Work instructions
Show every line that has the string "script" in it.

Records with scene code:
════════

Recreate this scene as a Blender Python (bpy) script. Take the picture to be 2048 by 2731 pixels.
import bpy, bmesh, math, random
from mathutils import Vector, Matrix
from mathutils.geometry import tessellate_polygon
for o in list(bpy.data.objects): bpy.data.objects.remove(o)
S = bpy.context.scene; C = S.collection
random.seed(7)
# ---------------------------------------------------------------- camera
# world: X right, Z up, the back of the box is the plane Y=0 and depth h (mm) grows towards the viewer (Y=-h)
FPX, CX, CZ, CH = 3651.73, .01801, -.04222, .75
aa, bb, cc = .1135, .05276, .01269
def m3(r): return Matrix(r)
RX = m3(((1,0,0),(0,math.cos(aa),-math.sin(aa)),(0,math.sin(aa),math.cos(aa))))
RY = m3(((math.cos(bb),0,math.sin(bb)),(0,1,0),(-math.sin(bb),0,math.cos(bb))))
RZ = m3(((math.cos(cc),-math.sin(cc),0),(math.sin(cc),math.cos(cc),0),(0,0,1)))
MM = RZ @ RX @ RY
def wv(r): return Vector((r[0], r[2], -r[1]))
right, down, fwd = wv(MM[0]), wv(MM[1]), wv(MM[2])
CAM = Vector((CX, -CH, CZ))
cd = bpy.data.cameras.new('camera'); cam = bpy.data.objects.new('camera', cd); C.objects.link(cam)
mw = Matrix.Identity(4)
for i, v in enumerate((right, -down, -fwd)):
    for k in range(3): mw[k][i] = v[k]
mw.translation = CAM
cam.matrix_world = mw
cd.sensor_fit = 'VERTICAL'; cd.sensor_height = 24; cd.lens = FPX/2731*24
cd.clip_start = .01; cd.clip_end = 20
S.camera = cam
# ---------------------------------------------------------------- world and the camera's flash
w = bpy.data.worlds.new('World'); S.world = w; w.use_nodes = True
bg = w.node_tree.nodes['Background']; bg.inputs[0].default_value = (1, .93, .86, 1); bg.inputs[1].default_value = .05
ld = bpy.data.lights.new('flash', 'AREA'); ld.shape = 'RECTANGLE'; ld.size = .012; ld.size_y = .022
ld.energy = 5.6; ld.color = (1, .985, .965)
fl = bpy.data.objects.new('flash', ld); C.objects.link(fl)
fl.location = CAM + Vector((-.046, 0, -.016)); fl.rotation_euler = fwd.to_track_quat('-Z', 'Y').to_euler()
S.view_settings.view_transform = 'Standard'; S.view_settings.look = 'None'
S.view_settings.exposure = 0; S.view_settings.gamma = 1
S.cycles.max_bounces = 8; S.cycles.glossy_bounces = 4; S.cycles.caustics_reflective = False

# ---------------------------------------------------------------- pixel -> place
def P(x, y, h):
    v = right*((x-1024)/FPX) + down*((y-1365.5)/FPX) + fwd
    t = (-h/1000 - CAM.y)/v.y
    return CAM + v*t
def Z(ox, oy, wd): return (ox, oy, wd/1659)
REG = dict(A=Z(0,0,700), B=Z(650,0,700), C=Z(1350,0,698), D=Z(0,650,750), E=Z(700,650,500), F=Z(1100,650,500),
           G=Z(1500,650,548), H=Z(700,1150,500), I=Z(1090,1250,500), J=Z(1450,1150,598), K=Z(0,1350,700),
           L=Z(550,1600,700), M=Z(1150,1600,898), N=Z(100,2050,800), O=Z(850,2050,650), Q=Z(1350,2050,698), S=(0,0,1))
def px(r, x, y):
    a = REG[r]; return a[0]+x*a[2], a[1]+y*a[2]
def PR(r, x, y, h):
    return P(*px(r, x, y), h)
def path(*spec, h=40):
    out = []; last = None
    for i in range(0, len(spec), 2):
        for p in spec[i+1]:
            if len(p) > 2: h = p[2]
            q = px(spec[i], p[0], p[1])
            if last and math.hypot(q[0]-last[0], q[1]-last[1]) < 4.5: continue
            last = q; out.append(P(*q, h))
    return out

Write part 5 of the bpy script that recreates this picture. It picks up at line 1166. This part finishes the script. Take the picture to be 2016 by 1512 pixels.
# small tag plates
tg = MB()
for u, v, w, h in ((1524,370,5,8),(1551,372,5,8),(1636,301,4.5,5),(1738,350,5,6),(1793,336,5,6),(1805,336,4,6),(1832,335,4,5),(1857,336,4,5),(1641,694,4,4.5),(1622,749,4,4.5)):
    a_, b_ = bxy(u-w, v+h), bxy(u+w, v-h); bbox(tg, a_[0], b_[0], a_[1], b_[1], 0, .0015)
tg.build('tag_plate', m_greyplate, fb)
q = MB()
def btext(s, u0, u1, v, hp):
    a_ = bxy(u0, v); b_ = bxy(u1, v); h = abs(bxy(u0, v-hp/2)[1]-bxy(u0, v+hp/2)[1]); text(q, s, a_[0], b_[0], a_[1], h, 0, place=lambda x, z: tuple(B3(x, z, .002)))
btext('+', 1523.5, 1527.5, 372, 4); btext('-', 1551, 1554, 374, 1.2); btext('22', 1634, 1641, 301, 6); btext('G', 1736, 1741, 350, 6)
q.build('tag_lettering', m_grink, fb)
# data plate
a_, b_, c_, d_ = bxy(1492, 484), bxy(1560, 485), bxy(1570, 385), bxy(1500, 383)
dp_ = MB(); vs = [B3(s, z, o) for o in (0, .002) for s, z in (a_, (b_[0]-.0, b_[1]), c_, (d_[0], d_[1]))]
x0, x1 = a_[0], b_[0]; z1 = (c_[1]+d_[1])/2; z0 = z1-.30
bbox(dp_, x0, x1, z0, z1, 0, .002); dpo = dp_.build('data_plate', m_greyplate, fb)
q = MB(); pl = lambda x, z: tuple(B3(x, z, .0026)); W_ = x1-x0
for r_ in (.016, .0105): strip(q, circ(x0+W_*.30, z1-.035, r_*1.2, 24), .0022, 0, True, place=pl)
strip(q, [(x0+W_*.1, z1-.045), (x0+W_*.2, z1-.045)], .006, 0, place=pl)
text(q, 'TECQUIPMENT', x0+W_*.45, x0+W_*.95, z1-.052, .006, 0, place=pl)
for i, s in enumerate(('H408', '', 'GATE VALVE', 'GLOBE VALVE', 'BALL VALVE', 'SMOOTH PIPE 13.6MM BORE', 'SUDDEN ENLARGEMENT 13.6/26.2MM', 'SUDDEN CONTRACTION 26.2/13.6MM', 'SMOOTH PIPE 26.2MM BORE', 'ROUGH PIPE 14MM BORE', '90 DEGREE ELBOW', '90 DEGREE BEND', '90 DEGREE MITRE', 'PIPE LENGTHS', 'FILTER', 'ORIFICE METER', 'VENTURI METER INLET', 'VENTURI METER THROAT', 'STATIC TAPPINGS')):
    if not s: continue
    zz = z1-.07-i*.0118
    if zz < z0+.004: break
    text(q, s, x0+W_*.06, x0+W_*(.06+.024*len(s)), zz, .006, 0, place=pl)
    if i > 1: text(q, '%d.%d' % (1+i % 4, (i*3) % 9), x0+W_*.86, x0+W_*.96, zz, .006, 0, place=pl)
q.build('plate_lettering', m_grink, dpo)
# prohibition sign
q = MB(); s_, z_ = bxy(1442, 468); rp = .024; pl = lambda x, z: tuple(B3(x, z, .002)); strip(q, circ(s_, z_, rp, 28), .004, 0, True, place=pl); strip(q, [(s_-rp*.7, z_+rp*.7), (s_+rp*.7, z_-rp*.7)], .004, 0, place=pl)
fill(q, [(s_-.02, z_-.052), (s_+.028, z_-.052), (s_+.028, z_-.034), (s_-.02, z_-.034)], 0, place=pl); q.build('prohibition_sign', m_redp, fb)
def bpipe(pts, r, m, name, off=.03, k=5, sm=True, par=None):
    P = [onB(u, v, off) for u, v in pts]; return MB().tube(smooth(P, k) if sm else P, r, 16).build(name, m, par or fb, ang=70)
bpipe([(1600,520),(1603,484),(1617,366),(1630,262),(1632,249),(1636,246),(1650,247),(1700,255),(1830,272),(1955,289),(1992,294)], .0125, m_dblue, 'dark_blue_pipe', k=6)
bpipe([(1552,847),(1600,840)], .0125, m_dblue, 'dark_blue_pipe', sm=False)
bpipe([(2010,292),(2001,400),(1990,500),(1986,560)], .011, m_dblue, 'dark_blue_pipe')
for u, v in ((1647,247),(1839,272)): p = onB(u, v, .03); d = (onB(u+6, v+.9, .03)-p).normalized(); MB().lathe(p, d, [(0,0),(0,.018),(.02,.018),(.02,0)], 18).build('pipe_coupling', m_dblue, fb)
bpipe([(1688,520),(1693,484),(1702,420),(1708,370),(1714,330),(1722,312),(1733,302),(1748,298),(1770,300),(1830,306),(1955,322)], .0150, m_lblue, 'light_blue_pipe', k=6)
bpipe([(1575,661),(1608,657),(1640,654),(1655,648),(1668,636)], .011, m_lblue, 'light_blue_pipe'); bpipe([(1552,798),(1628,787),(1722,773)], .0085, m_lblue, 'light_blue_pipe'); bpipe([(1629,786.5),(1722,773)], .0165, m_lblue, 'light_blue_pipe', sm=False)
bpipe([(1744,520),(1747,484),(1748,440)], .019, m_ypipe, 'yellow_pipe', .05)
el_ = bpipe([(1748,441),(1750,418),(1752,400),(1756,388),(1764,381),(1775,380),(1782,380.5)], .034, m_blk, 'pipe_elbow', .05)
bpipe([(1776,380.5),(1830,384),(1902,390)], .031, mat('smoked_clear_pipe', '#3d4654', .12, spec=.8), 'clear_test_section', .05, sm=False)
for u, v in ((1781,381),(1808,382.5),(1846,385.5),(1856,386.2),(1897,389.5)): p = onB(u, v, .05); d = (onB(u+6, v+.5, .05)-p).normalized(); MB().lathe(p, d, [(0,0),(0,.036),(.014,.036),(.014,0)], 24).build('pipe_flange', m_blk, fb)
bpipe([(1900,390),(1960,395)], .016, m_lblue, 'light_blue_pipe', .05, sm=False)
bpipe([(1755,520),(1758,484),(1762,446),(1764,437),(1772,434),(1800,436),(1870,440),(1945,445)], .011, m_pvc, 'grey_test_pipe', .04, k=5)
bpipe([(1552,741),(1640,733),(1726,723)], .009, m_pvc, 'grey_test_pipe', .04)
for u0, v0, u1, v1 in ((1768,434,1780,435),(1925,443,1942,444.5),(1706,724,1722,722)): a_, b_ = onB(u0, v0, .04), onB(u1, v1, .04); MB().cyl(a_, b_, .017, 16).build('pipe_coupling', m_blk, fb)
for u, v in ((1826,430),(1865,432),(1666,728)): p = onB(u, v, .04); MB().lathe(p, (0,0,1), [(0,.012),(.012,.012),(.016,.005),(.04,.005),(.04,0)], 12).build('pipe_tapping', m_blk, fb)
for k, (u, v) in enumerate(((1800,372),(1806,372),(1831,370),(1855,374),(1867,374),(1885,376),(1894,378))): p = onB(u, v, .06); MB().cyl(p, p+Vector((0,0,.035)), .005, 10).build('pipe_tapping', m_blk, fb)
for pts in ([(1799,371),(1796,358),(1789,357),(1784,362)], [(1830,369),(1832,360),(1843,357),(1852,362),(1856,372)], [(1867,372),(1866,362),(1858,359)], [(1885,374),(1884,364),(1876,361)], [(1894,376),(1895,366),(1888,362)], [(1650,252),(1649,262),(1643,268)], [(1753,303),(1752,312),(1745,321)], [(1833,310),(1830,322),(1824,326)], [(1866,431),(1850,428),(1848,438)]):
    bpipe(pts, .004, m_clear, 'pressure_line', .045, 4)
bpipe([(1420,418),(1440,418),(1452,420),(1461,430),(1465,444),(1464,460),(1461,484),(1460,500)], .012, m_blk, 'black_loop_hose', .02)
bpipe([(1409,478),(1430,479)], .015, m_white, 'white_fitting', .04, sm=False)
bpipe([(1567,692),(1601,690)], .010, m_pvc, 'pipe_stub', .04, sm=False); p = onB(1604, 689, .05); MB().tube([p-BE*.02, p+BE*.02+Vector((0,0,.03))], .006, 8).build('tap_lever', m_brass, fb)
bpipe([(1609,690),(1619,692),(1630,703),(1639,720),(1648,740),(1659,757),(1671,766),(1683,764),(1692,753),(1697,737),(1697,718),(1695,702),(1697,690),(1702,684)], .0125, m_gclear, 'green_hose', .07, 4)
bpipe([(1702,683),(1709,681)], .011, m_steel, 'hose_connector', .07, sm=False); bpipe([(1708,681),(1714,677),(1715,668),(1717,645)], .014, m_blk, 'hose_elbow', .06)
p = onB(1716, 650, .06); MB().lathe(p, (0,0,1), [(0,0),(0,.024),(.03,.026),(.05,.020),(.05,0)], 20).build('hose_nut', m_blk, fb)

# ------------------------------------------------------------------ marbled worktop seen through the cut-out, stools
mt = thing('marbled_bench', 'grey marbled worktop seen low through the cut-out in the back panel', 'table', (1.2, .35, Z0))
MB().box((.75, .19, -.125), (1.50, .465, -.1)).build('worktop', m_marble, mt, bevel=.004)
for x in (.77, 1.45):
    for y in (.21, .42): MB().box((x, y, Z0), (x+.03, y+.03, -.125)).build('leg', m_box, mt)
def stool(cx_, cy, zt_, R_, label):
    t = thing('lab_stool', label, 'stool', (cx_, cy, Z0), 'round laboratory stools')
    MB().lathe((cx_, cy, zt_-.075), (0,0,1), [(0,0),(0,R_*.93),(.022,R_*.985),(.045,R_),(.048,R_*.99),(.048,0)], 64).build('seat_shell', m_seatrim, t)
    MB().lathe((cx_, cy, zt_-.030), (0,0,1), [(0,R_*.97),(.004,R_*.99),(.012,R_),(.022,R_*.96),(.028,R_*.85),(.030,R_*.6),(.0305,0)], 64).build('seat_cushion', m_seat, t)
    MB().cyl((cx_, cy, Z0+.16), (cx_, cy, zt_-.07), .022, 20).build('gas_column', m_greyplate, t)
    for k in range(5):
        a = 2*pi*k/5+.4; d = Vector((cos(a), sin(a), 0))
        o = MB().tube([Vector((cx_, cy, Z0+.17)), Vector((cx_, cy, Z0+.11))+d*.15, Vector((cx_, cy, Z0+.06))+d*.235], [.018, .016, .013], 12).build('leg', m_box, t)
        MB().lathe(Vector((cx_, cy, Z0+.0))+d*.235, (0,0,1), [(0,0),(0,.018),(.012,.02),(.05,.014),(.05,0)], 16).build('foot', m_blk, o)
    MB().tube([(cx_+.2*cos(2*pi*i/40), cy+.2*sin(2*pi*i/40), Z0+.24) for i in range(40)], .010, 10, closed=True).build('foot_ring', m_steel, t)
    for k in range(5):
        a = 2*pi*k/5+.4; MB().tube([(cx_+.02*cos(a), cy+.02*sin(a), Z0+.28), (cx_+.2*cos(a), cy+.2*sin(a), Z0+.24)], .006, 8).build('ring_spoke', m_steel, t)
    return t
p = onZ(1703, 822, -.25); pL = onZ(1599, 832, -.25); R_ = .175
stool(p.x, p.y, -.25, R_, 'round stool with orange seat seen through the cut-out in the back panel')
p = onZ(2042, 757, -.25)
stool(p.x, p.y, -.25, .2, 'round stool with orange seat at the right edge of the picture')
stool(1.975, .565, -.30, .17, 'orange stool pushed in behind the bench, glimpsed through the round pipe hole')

════════

Correct answer
Recreate this scene as a Blender Python (bpy) script. Take the picture to be 2048 by 2731 pixels.
Write part 5 of the bpy script that recreates this picture. It picks up at line 1166. This part finishes the script. Take the picture to be 2016 by 1512 pixels.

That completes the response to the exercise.